La cordillera

Crítica de Marina Yuszczuk - Las 12 - Página 12

La cordillera es la tercera película de Santiago Mitre y se podría decir, después de El estudiante (2011) y La patota (2015), que hay una progresión en el nivel de ambición de cada una de estas películas, los universos elegidos para representar y el nivel de intensidad y trascendencia de sus conflictos: en la primera, Esteban Lamothe interpretaba a un estudiante de la UBA que empezaba a ascender en la política universitaria y se veía ante el dilema de “hacer las cosas bien” o traicionarse a sí mismo para seguir escalando posiciones. En La patota, Dolores Fonzi era la hija de un juez que enseñaba como voluntaria en una escuela del norte del país y a la que una banda de chicos violaba; ella por supuesto tenía la posibilidad de denunciarlos y hasta de obtener justicia (al menos en el sentido legal del término) dados los privilegios que le ponía al alcance de la mano la posición del padre, pero elegía no hacerlo y llevar adelante el embarazo que era producto de esa violación. En La cordillera, Ricardo Darín interpreta al mismísimo Presidente de la Nación Argentina, en este caso un ficcional Hernán Blanco que se presenta desde el comienzo como un tipo neutro, sencillo, desprovisto de rasgos salientes. Y eso, que por un momento podría asociarse con el bien, se va volviendo más rico y complejo a lo largo de la película para construir un tipo novedoso de villano.
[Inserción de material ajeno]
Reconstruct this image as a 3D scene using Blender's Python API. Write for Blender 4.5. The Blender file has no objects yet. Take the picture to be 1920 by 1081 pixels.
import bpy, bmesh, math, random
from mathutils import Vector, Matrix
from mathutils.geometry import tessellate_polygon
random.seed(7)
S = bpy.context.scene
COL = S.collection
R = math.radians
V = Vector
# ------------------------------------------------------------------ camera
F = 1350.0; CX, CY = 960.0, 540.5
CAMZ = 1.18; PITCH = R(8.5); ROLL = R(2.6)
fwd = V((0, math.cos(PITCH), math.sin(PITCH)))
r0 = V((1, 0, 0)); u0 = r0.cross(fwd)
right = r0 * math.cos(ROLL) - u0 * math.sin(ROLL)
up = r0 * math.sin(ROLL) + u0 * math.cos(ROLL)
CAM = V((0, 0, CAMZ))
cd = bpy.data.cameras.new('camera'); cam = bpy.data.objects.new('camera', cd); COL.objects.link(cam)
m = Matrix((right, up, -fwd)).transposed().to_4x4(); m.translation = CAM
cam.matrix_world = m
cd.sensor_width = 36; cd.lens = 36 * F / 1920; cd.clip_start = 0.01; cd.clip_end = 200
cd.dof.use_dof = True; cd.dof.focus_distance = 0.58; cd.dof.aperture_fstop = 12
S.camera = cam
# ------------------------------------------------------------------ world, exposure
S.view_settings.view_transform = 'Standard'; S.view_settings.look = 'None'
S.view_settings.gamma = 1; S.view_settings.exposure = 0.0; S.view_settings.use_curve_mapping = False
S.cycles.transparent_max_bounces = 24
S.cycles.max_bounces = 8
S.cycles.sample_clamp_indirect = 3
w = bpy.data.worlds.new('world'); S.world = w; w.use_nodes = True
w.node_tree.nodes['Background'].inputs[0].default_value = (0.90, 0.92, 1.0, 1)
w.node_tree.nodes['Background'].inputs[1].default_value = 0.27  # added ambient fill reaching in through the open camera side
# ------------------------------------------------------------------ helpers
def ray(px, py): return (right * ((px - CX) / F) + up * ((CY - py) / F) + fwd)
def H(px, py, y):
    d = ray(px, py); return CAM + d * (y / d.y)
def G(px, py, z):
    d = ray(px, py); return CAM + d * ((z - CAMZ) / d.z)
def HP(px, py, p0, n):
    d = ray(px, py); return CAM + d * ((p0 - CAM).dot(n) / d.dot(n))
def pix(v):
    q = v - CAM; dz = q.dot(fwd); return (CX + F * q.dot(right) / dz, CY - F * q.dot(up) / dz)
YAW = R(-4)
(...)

Quizás ese sea el punto más interesante de La cordillera, que despliega alrededor de su protagonista un mundo deslumbrante, una especie de gran fresco lleno de personajes secundarios potentes, de drama que se intensifica para nunca estallar y de escenarios imponentes que necesitan, y usan inmejorablemente, la pantalla del cine para existir en toda su dimensión: desde la Casa Rosada a la que accedemos casi como intrusos al comienzo de la película, para encontrarnos de pronto en la oficina donde Mariano Castex (Gerardo Romano), Luisa Cordero (Erica Rivas) y otros asesores presidenciales deciden el destino de la vida pública en los próximos días, hasta el gran hotel emplazado en las montañas nevadas que con su estilo de hace unas décadas le da un aire levemente fuera del tiempo a todo lo que pasa en su interior (se sabe que a Mitre y a Mariano Llinás, su coguionista, les interesa más poner en escena conflictos de carácter universal antes que situaciones ligadas a la particularidad de un momento histórico), la película se percibe y se disfruta tanto en su grandiosidad como en la idea de interrumpir la vida protocolar de su protagonista con la presencia de una mujer perturbada que es su propia hija.

Así entra en escena Dolores Fonzi, que se luce como Marina Blanco. Marina se está separando de un hombre conflictivo, que puede manchar la reputación de su padre, y es necesario mantenerla a raya. Además, tuvo problemas psiquiátricos en la adolescencia y ahora parece que está volviendo a perder la cordura, por lo que el padre accede a una sesión de hipnosis para traerla de vuelta. Todas las escenas en que interviene la hija de Blanco son quizá lo mejor de La cordillera, que a través de ella quiere abrir una fisura en la imagen -impoluta, y también hay humor al respecto- de un tipo que no por nada se llama Blanco. La escena de hipnosis de Marina es brillante, quizá la más libre en una película que el resto del tiempo parece esforzarse por ser intensa y guardar una compostura presidencial, hasta rígida. Y cuando Marina y el padre manejan por la ruta y cantan aparece, por fin, un hombre de carne y hueso, un papá, en ese personaje que el resto del tiempo actúa sobriamente su papel de político. Más importante todavía: ahí Blanco, que además es Darín (la mejor carta que tiene el cine argentino), se vuelve querible. Pero, oh paradoja, pronto se sabrá que Hernán Blanco de blanco no tiene nada y que el mal está en él -un mal que recibe el mismísimo nombre de Diablo-. Hay algo infantil en todo esto, una cierta ingenuidad de blanco sobre negro que quizá no es cuestionable de por sí pero no cuadra con un cine ambicioso que, una y otra vez, vuelve como un adolescente impresionado sobre una idea básica de poder como sinónimo del mal.